Gli americani davano prova di grande precisione sul pallone, di stile nella corsa, di intesa collettiva e di doti singolari eccezionali. Di fronte ad essi tutti i difetti degli svizzeri, difetti che i successi precedenti avevano servito a coprire, venivano a galla e si mettevano in evidenza in modo straordinario: l'irruenza del terzino Ramseyer gli faceva mancare uomo e pallone, la poca sicurezza di Pulver ai palloni bassi ispirava inquietudini ad ogni istante, e la poca conoscenza di un attacco, imperniato quasi esclusivamente su Abegglen e Dietrich, impedivano all'avanguardia di imporsi. 

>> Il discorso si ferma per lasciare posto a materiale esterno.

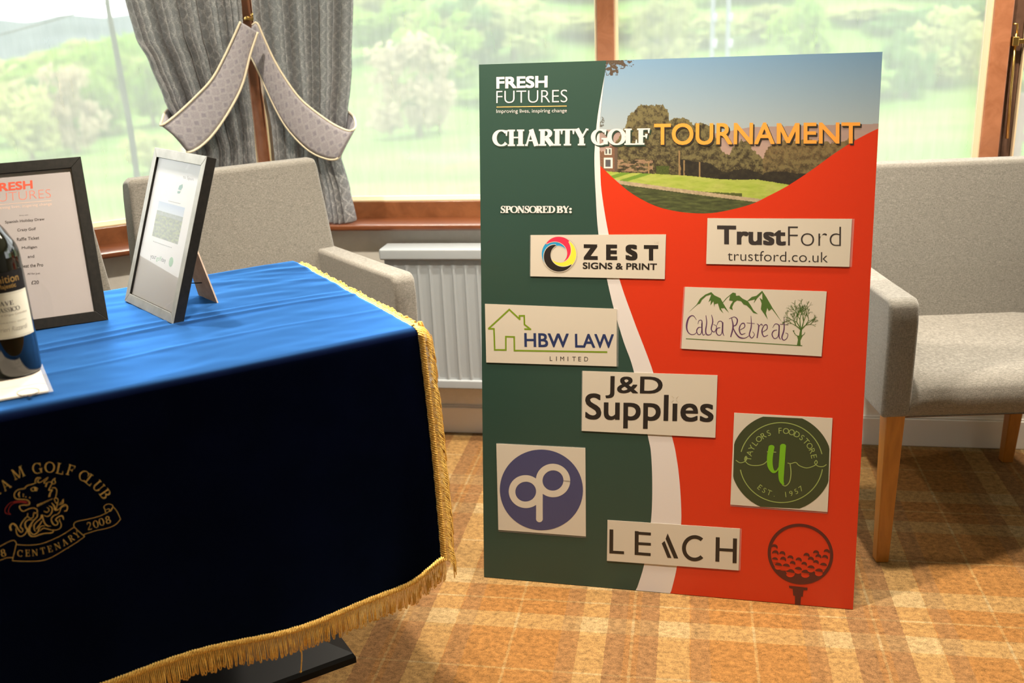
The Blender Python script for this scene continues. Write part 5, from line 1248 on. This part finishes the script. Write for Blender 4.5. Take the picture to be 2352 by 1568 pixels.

La porta svizzera assediata 

Gli svizzeri arrivavano, a folate individuali, di tanto in tanto, a riprendersi, ma non riuscivano a togliere al gioco la sua caratteristica netta e chiara: quella di un assedio alla porla di Pulver. Di fronte ai numerosi tiri di Scarone, Petrone e Romano, che mancarono il goal di pochissimo, gli elvetici non dovevano registrare che una cannonata molto poco precisa di Pache e un pericoloso tentativo individuale di Abegglen. La ripresa doveva rappresentare lo stesso aspetto : alcune incursioni di Ehrenbolger, ala destra svizzera, e un lungo predominio uruguayano. II lavoro degli americani davanti al goal era però poco preciso: tiri numerosi e forti, ma alti, o a lato. Al 21° minuto Scarone giungeva con una azione individuale fino all'area della porta svizzera; Pulver liberava col piede; la palla gli ritornava nelle gambe e veniva risospinta da Cea nella rete, alla distanza di un paio o poco più di metri. 
Gli svizzeri lavorarono, più nell'energia di cui aveva già dato tante prove, che non nelle doti tecniche, i mezzi di reazione e un tiro di Dietrich, forte e preciso, avrebbe forse meritato migliore compenso in questo periodo. Ma al 37° minuto su un calcio d'angolo a favore degli uruguayani Romano segnava di testa il terzo goal per gli americani. La Svizzera non lottò più. Anche Abegglen, che era stato fino a quel momento il moto perpetuo e la molla di ogni azione offensiva elvetica, calò, come colpito da una doccia fredda. Era finita! La classe tecnica di quello storico incontro, la classe di una squadra fino a ieri sconosciuta in Europa, la classe di undici nomini di cui sette sono italiani di nome, di lingua e di razza, aveva vinto! 

Il gioco dei vincitori 

Il foot-ball uruguayano è quanto di più fresco, di più genuino, di più tecnico si possa al giorno d'oggi desiderare. Alla difesa spiccò il capitano Nasazzi, un terzino che colpisce la palla a mezzo volo come i migliori difensori professionisti inglesi. Emerge in seconda linea un negro, Andrade, che pare una boite a surprise di trucchi e di risorse. Rifulgono all'attacco le doti tecniche, il palleggio, la velocità di tutti e cinque gli uomini, 'l'utti hanno comune la capacità di illudere l'avversario, dando a vedere una intenzione e facendo poi l'opposto di quanto hanno lasciato credere; tutti battono gli oppositori con deviazioni del pallone effettuate quando l'avversario è già compromesso dal suo slancio e dalla sua corsa; tutti cercano di provocare situazioni favorevoli con passaggi dietro ai terzini, non dove il compagno sta, ma dove il compagno può giungere. 
Vi furono dei lunghi momenti della gara di oggi in cui il giuoco svolto da questi americani, che sono quasi tutti italiani, rappresentava un godimento anche per il più difficile e il più esigente dei competenti. Quello era foot-ball, quello era giuoco bello come condotta, efficace come scopo, convincente come sistema, entusiasmante come varietà.

Trionfo latino 

L'Uruguay, squadra latina per eccellenza, ha vinto il torneo calcistico di Parigi. Esso aveva presentato senza dubbio alcuno la squadra migliore di tutte le 23 nazioni iscritte. Se anche un colpo di sfortuna li avesse eliminati, poi sarebbero rimasti nella mente e nella convinzione dei critici spassionati e degli spettatori equanimi, presenti a Parigi, come l'immagine dell'unità più tecnica e più meritevole. E l'ovazione formidabile e frenetica con cui 70 mila persone di tutte le nazionalità salutarono il giro di onore, in verità un po' teatrale, e l'inchino, in realtà commovente, dei vincitori alla bandiera che saliva al pennone dello stadio, rappresentano il premio della giustizia al concorrente più meritevole. Le quattro nazioni semi-finaliste - di cui, sia detto a solo titolo di curiosità, nessuna fece la guerra - restano dunque cosi classificate: L'Uuruguay, Svizzera, Svezia e Olanda. Seguono l'Italia e la Francia eliminate dalle due finaliste.